** start of Items **
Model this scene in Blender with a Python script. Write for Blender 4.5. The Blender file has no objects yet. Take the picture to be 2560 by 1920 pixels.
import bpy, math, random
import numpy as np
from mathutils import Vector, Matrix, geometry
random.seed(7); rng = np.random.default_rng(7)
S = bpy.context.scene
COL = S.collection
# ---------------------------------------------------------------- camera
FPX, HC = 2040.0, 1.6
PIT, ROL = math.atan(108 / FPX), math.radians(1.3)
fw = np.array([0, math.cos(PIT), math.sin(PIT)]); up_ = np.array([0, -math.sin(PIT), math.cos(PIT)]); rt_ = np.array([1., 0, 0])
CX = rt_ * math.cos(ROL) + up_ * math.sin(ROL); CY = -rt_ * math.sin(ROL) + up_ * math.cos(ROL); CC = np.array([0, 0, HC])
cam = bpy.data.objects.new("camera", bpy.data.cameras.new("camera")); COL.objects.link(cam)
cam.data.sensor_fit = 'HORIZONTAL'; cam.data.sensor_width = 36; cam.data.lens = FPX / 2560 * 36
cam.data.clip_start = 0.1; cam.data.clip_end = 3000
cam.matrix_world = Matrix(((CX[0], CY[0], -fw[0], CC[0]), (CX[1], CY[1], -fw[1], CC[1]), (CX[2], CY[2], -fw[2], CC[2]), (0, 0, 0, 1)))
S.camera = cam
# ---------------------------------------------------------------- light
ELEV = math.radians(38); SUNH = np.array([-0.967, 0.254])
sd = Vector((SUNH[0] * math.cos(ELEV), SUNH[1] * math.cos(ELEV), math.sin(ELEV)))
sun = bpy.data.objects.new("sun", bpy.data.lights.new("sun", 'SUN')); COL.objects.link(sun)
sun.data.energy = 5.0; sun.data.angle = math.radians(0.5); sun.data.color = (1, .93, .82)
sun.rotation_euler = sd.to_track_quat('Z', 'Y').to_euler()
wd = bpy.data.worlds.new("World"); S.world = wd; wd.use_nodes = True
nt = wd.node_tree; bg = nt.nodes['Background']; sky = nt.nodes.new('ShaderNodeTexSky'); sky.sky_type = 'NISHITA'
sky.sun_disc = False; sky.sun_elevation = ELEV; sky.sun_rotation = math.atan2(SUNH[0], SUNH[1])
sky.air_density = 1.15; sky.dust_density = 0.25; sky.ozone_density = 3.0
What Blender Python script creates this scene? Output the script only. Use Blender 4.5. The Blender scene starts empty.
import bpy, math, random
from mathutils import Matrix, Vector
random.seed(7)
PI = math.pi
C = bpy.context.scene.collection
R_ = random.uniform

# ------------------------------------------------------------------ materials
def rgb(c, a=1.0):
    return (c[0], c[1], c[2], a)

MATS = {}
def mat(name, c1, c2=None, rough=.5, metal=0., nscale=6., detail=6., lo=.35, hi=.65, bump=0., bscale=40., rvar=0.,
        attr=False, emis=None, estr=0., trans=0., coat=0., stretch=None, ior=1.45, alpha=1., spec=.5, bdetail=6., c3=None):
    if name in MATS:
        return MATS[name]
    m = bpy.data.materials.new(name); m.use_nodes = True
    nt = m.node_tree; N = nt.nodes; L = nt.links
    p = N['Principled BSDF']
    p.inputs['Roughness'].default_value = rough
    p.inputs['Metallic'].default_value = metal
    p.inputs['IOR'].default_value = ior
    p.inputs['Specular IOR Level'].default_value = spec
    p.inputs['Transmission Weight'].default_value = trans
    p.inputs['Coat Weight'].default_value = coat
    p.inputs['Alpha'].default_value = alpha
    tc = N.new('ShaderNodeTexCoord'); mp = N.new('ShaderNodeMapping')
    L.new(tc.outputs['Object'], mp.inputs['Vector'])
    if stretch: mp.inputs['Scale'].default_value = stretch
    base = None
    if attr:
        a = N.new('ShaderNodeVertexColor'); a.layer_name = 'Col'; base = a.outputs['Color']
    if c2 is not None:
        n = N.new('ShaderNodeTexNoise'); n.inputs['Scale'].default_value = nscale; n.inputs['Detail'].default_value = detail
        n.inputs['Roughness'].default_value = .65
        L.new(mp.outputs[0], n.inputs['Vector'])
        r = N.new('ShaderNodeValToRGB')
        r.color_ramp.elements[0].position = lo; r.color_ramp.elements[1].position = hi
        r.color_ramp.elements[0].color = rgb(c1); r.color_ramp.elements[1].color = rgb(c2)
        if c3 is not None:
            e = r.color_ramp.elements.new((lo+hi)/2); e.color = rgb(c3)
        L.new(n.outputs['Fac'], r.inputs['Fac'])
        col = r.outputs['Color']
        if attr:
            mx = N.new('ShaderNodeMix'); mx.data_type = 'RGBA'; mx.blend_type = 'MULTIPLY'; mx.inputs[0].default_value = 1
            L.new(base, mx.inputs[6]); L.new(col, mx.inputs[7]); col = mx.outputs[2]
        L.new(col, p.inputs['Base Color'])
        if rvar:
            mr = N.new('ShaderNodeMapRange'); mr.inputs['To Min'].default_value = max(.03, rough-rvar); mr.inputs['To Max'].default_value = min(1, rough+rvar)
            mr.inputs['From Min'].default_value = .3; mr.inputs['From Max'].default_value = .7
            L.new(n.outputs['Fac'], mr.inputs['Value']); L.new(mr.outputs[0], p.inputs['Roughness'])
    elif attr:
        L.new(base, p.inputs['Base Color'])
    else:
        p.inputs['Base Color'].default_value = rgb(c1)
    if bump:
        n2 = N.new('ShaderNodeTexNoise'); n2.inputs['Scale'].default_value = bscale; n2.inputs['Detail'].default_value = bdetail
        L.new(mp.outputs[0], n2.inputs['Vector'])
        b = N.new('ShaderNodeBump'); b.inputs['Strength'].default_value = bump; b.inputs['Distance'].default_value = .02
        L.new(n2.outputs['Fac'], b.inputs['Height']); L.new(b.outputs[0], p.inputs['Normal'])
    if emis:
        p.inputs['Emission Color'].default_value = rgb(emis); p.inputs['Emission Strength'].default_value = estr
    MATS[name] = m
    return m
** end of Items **
Job
Please reproduce the entire listing, exactly as shown.

Solution to this task
Model this scene in Blender with a Python script. Write for Blender 4.5. The Blender file has no objects yet. Take the picture to be 2560 by 1920 pixels.
import bpy, math, random
import numpy as np
from mathutils import Vector, Matrix, geometry
random.seed(7); rng = np.random.default_rng(7)
S = bpy.context.scene
COL = S.collection
# ---------------------------------------------------------------- camera
FPX, HC = 2040.0, 1.6
PIT, ROL = math.atan(108 / FPX), math.radians(1.3)
fw = np.array([0, math.cos(PIT), math.sin(PIT)]); up_ = np.array([0, -math.sin(PIT), math.cos(PIT)]); rt_ = np.array([1., 0, 0])
CX = rt_ * math.cos(ROL) + up_ * math.sin(ROL); CY = -rt_ * math.sin(ROL) + up_ * math.cos(ROL); CC = np.array([0, 0, HC])
cam = bpy.data.objects.new("camera", bpy.data.cameras.new("camera")); COL.objects.link(cam)
cam.data.sensor_fit = 'HORIZONTAL'; cam.data.sensor_width = 36; cam.data.lens = FPX / 2560 * 36
cam.data.clip_start = 0.1; cam.data.clip_end = 3000
cam.matrix_world = Matrix(((CX[0], CY[0], -fw[0], CC[0]), (CX[1], CY[1], -fw[1], CC[1]), (CX[2], CY[2], -fw[2], CC[2]), (0, 0, 0, 1)))
S.camera = cam
# ---------------------------------------------------------------- light
ELEV = math.radians(38); SUNH = np.array([-0.967, 0.254])
sd = Vector((SUNH[0] * math.cos(ELEV), SUNH[1] * math.cos(ELEV), math.sin(ELEV)))
sun = bpy.data.objects.new("sun", bpy.data.lights.new("sun", 'SUN')); COL.objects.link(sun)
sun.data.energy = 5.0; sun.data.angle = math.radians(0.5); sun.data.color = (1, .93, .82)
sun.rotation_euler = sd.to_track_quat('Z', 'Y').to_euler()
wd = bpy.data.worlds.new("World"); S.world = wd; wd.use_nodes = True
nt = wd.node_tree; bg = nt.nodes['Background']; sky = nt.nodes.new('ShaderNodeTexSky'); sky.sky_type = 'NISHITA'
sky.sun_disc = False; sky.sun_elevation = ELEV; sky.sun_rotation = math.atan2(SUNH[0], SUNH[1])
sky.air_density = 1.15; sky.dust_density = 0.25; sky.ozone_density = 3.0
What Blender Python script creates this scene? Output the script only. Use Blender 4.5. The Blender scene starts empty.
import bpy, math, random
from mathutils import Matrix, Vector
random.seed(7)
PI = math.pi
C = bpy.context.scene.collection
R_ = random.uniform

# ------------------------------------------------------------------ materials
def rgb(c, a=1.0):
    return (c[0], c[1], c[2], a)

MATS = {}
def mat(name, c1, c2=None, rough=.5, metal=0., nscale=6., detail=6., lo=.35, hi=.65, bump=0., bscale=40., rvar=0.,
        attr=False, emis=None, estr=0., trans=0., coat=0., stretch=None, ior=1.45, alpha=1., spec=.5, bdetail=6., c3=None):
    if name in MATS:
        return MATS[name]
    m = bpy.data.materials.new(name); m.use_nodes = True
    nt = m.node_tree; N = nt.nodes; L = nt.links
    p = N['Principled BSDF']
    p.inputs['Roughness'].default_value = rough
    p.inputs['Metallic'].default_value = metal
    p.inputs['IOR'].default_value = ior
    p.inputs['Specular IOR Level'].default_value = spec
    p.inputs['Transmission Weight'].default_value = trans
    p.inputs['Coat Weight'].default_value = coat
    p.inputs['Alpha'].default_value = alpha
    tc = N.new('ShaderNodeTexCoord'); mp = N.new('ShaderNodeMapping')
    L.new(tc.outputs['Object'], mp.inputs['Vector'])
    if stretch: mp.inputs['Scale'].default_value = stretch
    base = None
    if attr:
        a = N.new('ShaderNodeVertexColor'); a.layer_name = 'Col'; base = a.outputs['Color']
    if c2 is not None:
        n = N.new('ShaderNodeTexNoise'); n.inputs['Scale'].default_value = nscale; n.inputs['Detail'].default_value = detail
        n.inputs['Roughness'].default_value = .65
        L.new(mp.outputs[0], n.inputs['Vector'])
        r = N.new('ShaderNodeValToRGB')
        r.color_ramp.elements[0].position = lo; r.color_ramp.elements[1].position = hi
        r.color_ramp.elements[0].color = rgb(c1); r.color_ramp.elements[1].color = rgb(c2)
        if c3 is not None:
            e = r.color_ramp.elements.new((lo+hi)/2); e.color = rgb(c3)
        L.new(n.outputs['Fac'], r.inputs['Fac'])
        col = r.outputs['Color']
        if attr:
            mx = N.new('ShaderNodeMix'); mx.data_type = 'RGBA'; mx.blend_type = 'MULTIPLY'; mx.inputs[0].default_value = 1
            L.new(base, mx.inputs[6]); L.new(col, mx.inputs[7]); col = mx.outputs[2]
        L.new(col, p.inputs['Base Color'])
        if rvar:
            mr = N.new('ShaderNodeMapRange'); mr.inputs['To Min'].default_value = max(.03, rough-rvar); mr.inputs['To Max'].default_value = min(1, rough+rvar)
            mr.inputs['From Min'].default_value = .3; mr.inputs['From Max'].default_value = .7
            L.new(n.outputs['Fac'], mr.inputs['Value']); L.new(mr.outputs[0], p.inputs['Roughness'])
    elif attr:
        L.new(base, p.inputs['Base Color'])
    else:
        p.inputs['Base Color'].default_value = rgb(c1)
    if bump:
        n2 = N.new('ShaderNodeTexNoise'); n2.inputs['Scale'].default_value = bscale; n2.inputs['Detail'].default_value = bdetail
        L.new(mp.outputs[0], n2.inputs['Vector'])
        b = N.new('ShaderNodeBump'); b.inputs['Strength'].default_value = bump; b.inputs['Distance'].default_value = .02
        L.new(n2.outputs['Fac'], b.inputs['Height']); L.new(b.outputs[0], p.inputs['Normal'])
    if emis:
        p.inputs['Emission Color'].default_value = rgb(emis); p.inputs['Emission Strength'].default_value = estr
    MATS[name] = m
    return m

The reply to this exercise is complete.